There is a sketch in an old journal from years ago of a fortress—a place for keeping secrets and acting out. I drew that fortress when Nora started coming around.
When Nora and I first found each other, I was living in a townhouse—a fortress big enough for two people where there were deadbolt locks near the doorknobs and chain-locks near the floor. Jane and I had talked about moving in together, but then she left me shortly after I got the new place. In the days after Jane left, I spent nights looking at the bottoms of bottles and listening to loud music in dark bars.
Nora was a dancer most of the time, even when she wasn’t physically engaged in the act of dancing. Dance was something that lived in her, and as she moved through a room, she danced through it always. Some people dance and some people are dancers. Nora was a dancer.
Nora kissed me one night even though she had a boyfriend—against the door to the fortress. I didn’t mind much the kissing part, but the rest made me feel weird. So I turned off the lights so I didn’t have to see it happen even though I could still feel it moving over my body like rain.
I should have probably been a better person—less of a hypocrite. Nora’s boyfriend was a good guy. He smoked sometimes, and the one night he almost caught us together, I invited him in for a drink and we smoked cigars on my back porch. I hoped he couldn’t smell her perfume as it lingered in the air and on my clothes.

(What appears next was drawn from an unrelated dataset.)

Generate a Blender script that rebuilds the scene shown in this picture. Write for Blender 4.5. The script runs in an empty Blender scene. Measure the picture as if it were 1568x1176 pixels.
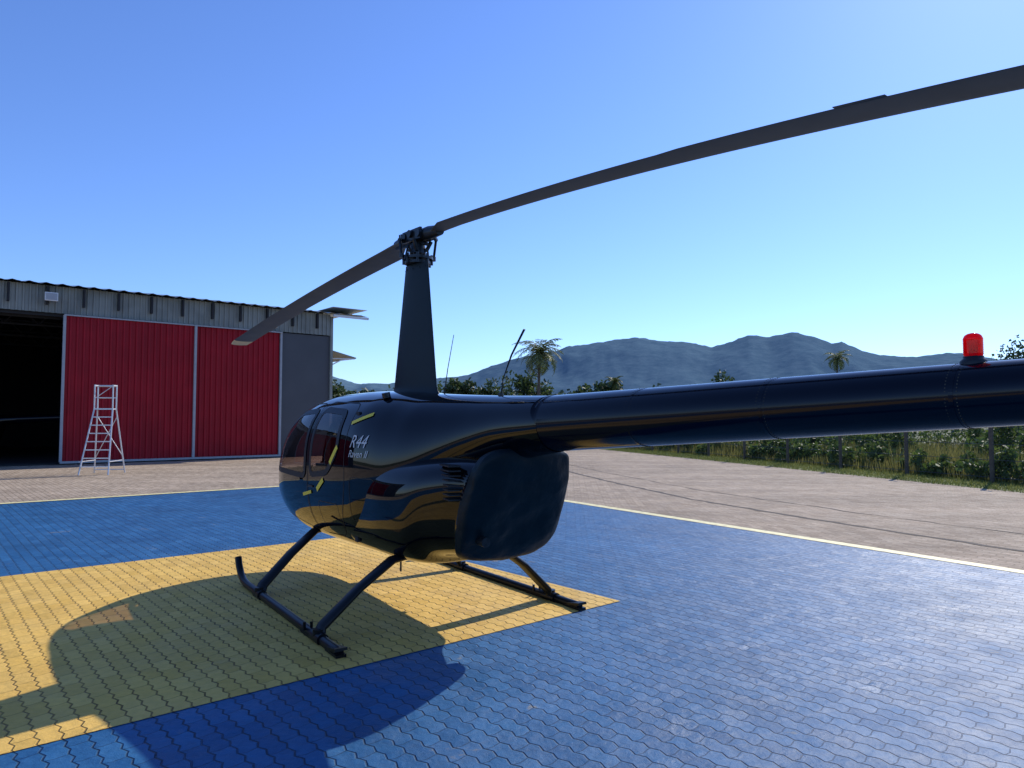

After that, I didn’t see her for a while. It was like she had never existed, but just as I was ready to call the whole thing a dream, I would find a hair on a pillow-case that was not red like mine, but brown like hers.
She had gone into hiding and would emerge only occasionally enough to remind me she was real. We spent a long time chasing each other through the dark. She would pop up in the alley at the shady bar at the edge of town, or she would find me jogging through the woods, or she would send me a message to come find her in a dark parking lot.
Nora was like an itch you couldn’t find—an itch that was too deep under the skin. When she was around, she fed parts of my brain that I didn’t know were hungry, and she danced around the dark apartment-turned-fortress, candles her only stage light. When she was gone, I was alone with all of that space.
Things with Nora ended when I left town for good. I needed to get out. The aftershocks of my relationship with Jane had continued to shake the ground beneath my feet, and Nora wasn’t going to ever be someone I could really be with. She came to see me as I was packing, and the rain was falling in the pollen-covered parking lot. When she left, she sat in her car refusing to look up at me and I closed the door. The next day I loaded down a U-Haul and moved on from the fortress that I had rented for one woman, but ended up spending more time inside with another.
The last I heard, she was married, but not to the guy who smoked.
I think we all probably get one Nora in our lives. She is the one that makes us do things a little bit different from the way we normally would do things, which is really only a bad thing if someone gets hurt.
I hope Nora is still dancing--wherever she is.